Bear in mind that banks and other institutions are much more willing to lend money for launching a franchise operation than for a start-up business that has no proven track record.

Other Franchisees

This is the best way to really gain an insight into what it is going to be like running your own franchise. Speak to as many other old and recent franchise holders as possible, at least 5-10 and get independent testimonials. Find out everything you can about what the franchisor is like to deal with, what the contractual restrictions mean in practice, how much support you are likely to get from the franchisor and how the franchisees feel about the market, the future, the products etc.

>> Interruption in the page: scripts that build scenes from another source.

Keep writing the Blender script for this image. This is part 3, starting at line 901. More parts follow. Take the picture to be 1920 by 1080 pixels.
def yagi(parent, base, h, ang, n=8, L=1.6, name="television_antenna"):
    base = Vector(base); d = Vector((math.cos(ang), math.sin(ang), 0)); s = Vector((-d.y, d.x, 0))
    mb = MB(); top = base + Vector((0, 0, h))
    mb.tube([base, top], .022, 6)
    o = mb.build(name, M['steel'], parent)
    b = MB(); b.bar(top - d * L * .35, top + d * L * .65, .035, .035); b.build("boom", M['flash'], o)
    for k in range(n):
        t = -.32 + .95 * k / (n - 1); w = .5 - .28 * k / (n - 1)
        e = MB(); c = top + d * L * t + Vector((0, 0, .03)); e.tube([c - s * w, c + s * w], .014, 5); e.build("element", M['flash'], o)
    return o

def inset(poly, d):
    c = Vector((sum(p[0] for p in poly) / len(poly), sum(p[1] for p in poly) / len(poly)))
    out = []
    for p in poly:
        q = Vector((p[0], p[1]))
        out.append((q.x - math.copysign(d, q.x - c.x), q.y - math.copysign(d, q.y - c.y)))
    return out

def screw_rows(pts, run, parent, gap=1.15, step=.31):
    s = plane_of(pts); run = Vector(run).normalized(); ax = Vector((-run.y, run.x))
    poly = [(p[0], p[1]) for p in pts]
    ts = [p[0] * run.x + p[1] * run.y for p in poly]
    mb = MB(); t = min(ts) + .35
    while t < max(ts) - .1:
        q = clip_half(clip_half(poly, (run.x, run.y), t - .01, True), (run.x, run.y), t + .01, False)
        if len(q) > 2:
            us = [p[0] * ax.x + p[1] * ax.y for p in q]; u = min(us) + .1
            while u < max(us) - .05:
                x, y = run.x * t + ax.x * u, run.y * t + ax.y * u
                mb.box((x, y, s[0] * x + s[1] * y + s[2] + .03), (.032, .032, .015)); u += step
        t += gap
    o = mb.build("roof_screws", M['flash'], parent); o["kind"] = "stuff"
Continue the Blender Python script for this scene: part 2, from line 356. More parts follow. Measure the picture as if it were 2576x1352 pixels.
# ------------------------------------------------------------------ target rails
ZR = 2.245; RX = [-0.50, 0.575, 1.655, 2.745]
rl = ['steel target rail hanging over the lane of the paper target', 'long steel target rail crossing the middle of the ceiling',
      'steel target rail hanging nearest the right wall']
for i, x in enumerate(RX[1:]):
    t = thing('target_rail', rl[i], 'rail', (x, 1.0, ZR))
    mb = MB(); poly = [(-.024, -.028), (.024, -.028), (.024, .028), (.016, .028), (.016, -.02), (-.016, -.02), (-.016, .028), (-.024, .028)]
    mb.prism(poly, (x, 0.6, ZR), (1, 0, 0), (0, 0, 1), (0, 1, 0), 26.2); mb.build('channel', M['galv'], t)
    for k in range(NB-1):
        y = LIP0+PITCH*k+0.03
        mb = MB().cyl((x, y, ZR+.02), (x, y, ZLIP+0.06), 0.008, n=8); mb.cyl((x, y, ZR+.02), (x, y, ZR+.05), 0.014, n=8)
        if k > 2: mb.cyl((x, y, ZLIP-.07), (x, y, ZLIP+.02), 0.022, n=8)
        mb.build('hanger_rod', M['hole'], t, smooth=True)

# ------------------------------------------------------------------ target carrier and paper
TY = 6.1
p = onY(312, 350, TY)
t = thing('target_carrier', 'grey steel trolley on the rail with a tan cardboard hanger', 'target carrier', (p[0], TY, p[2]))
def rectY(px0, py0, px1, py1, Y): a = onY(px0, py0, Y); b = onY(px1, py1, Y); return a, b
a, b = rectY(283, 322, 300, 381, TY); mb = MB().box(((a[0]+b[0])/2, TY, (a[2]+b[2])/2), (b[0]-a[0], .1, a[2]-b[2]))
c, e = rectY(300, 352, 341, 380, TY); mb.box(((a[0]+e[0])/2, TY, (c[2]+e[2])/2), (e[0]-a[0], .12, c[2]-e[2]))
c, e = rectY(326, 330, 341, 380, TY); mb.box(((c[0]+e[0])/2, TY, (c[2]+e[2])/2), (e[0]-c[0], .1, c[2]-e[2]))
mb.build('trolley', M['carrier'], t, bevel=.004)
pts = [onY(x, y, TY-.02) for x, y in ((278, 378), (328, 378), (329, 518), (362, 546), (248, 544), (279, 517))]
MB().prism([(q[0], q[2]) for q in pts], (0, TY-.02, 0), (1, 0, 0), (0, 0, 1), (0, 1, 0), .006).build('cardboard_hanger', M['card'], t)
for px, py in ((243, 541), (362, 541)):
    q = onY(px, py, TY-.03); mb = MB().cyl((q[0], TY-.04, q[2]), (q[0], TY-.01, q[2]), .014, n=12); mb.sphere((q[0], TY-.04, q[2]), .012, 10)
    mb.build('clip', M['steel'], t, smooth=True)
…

Once you have all this information in your possession, you will be in a position to make an informed choice as to whether you want to pursue this, or any other franchise. If you do decided to follow up further, you should speak to your accountant, solicitor or other business advisor to get guidance and help.

  • Daniel

    You’ve helped me understand better the terms of a franchise agreement. I’m thinking of giving this a try in a few months and I need to know everything I can about this. I like the ones that don’t ask for a lot of money upfront because I want my initial investment to be minimal. If things work out that’s awesome but if something unpredictable happens I don’t want to lose a lot of money. Any ideas of some interesting franchises?

  • Isaiah Evans

    I have a friend that didn’t pay attention to what he was signing and ended up with a bad franchise that ate up a lot of his money. I feel sorry for him and don’t want to make the same mistakes. Hopefully I’ve learned something from his failure. Your article is a good place to start learning more about this and I can now easily spot a few of the mistakes he made. If he would have done a bit of research before agreeing to those terms things would have turned out a lot differently.